» Task details
Transcribe the lines from the start of the data below through the line with "C = sc.collection", word for word and nothing more.

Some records
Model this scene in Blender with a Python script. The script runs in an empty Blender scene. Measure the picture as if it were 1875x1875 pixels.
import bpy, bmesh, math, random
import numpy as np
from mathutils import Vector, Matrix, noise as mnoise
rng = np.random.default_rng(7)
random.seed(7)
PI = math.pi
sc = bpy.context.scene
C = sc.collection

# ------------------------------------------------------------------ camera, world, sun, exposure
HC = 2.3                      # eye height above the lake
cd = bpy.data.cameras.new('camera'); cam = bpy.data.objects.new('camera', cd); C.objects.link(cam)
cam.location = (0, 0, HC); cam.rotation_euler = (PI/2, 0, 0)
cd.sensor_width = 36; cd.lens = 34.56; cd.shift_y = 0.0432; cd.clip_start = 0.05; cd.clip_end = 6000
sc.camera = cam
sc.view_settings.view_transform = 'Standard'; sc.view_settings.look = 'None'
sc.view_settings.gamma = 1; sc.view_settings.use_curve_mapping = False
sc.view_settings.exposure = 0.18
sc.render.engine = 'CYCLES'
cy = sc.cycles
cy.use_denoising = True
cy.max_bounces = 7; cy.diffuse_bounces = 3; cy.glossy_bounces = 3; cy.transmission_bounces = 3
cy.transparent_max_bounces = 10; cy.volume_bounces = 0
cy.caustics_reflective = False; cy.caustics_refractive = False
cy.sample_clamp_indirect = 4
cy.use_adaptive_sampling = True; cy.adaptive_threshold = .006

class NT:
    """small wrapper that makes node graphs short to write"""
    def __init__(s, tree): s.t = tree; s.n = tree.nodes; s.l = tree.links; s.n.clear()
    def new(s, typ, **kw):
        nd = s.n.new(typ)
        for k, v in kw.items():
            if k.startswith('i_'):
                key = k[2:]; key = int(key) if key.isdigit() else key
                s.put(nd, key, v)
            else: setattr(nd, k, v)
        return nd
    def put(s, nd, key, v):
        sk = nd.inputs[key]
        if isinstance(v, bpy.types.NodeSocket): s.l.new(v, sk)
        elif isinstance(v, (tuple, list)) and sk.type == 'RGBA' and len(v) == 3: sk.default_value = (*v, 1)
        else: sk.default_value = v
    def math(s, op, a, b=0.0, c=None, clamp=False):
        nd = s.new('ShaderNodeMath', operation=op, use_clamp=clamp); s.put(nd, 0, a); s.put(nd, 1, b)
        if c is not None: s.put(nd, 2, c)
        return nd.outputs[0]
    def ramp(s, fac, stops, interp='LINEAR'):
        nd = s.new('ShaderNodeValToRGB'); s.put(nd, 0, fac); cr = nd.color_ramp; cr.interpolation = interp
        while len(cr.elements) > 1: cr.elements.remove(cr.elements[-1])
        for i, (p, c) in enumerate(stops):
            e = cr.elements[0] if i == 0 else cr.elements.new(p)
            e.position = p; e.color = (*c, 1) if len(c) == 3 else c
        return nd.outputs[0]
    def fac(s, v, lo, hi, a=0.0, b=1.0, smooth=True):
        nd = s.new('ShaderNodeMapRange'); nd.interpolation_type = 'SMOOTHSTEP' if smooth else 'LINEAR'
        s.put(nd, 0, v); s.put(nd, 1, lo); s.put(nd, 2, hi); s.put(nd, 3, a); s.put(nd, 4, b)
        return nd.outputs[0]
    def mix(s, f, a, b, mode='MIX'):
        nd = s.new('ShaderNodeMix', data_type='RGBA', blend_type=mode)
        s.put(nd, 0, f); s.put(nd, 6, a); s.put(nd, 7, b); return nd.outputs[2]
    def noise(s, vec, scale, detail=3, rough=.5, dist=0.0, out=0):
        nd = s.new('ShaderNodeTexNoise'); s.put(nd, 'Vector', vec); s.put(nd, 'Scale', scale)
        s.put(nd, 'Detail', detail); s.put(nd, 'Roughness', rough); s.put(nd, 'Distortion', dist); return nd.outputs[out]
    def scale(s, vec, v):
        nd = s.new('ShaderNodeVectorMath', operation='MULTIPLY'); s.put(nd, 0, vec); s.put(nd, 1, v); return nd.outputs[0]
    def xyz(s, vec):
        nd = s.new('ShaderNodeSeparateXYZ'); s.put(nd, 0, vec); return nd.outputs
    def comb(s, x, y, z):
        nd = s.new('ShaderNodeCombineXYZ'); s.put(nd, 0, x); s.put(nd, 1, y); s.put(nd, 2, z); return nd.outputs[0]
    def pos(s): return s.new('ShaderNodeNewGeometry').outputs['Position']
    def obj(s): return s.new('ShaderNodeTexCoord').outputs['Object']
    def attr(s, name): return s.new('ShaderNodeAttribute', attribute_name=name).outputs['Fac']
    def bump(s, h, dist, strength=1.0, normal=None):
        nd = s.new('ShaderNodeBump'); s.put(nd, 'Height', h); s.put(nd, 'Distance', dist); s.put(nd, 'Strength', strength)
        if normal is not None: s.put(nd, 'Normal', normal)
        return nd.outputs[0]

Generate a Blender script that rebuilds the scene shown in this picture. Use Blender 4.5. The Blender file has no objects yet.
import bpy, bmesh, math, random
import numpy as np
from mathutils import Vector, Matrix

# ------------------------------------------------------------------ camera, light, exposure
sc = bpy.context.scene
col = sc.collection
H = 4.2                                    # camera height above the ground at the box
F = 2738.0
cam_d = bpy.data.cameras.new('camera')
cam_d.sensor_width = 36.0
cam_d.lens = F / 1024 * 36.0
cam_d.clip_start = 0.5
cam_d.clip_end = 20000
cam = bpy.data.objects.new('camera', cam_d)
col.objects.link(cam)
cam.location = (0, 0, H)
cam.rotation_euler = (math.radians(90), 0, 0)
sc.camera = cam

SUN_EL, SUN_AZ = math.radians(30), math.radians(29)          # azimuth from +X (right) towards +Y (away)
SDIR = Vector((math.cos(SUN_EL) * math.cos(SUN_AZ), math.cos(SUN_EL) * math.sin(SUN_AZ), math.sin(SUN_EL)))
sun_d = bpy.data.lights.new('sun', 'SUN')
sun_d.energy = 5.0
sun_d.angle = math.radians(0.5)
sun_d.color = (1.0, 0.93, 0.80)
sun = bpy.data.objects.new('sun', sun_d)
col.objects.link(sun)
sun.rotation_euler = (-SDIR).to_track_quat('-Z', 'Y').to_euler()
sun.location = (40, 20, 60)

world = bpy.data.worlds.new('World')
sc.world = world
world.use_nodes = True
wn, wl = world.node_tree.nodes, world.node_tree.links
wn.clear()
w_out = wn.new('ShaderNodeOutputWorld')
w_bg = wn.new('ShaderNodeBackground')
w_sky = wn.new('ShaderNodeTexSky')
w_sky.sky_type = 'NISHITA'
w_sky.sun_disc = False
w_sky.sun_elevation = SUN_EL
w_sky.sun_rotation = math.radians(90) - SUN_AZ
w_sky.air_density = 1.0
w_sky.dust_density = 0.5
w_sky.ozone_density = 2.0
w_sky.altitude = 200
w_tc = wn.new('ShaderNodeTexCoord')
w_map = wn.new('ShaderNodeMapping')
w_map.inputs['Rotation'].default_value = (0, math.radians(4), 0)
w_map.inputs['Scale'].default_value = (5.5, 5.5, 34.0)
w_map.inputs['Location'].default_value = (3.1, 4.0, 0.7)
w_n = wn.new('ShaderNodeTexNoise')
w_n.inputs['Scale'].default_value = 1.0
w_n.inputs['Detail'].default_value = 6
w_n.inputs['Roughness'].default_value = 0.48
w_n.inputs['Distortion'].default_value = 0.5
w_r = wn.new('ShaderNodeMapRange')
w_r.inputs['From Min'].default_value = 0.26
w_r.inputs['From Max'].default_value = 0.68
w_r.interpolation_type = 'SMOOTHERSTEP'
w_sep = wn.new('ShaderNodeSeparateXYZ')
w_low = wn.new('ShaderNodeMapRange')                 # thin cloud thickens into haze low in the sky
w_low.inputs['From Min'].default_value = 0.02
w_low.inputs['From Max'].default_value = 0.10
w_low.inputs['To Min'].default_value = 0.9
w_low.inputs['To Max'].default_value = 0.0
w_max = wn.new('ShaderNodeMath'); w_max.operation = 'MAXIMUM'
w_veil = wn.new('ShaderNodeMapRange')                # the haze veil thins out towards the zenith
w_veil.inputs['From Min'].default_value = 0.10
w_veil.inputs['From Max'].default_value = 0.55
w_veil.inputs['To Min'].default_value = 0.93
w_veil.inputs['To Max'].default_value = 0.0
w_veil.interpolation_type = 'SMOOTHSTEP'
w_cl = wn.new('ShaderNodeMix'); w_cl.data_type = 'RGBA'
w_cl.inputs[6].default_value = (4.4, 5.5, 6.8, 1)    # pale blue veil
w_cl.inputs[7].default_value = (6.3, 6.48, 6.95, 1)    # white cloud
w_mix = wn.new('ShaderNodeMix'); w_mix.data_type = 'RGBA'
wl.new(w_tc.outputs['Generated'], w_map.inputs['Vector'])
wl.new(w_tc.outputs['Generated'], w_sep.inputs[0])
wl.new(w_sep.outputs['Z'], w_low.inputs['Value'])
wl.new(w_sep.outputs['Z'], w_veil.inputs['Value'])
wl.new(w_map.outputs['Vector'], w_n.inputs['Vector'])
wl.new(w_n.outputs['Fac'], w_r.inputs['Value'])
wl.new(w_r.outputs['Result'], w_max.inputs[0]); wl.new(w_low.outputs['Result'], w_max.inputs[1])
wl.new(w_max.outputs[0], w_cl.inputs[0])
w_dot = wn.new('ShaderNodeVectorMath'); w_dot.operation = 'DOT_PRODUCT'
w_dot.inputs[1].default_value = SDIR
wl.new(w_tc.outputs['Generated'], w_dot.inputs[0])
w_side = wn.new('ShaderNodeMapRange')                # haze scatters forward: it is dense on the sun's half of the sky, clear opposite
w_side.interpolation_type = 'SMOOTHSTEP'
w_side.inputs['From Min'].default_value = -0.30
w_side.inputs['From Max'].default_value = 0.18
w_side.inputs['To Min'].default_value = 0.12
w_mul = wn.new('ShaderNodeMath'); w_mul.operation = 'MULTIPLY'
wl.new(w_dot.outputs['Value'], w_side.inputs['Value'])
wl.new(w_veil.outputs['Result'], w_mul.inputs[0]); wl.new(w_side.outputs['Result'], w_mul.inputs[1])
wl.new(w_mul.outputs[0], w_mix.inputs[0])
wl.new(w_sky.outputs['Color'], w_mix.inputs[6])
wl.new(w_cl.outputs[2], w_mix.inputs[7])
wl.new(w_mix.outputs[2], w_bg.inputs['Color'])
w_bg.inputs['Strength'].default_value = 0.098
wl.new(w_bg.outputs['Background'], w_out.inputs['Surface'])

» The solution
Model this scene in Blender with a Python script. The script runs in an empty Blender scene. Measure the picture as if it were 1875x1875 pixels.
import bpy, bmesh, math, random
import numpy as np
from mathutils import Vector, Matrix, noise as mnoise
rng = np.random.default_rng(7)
random.seed(7)
PI = math.pi
sc = bpy.context.scene
C = sc.collection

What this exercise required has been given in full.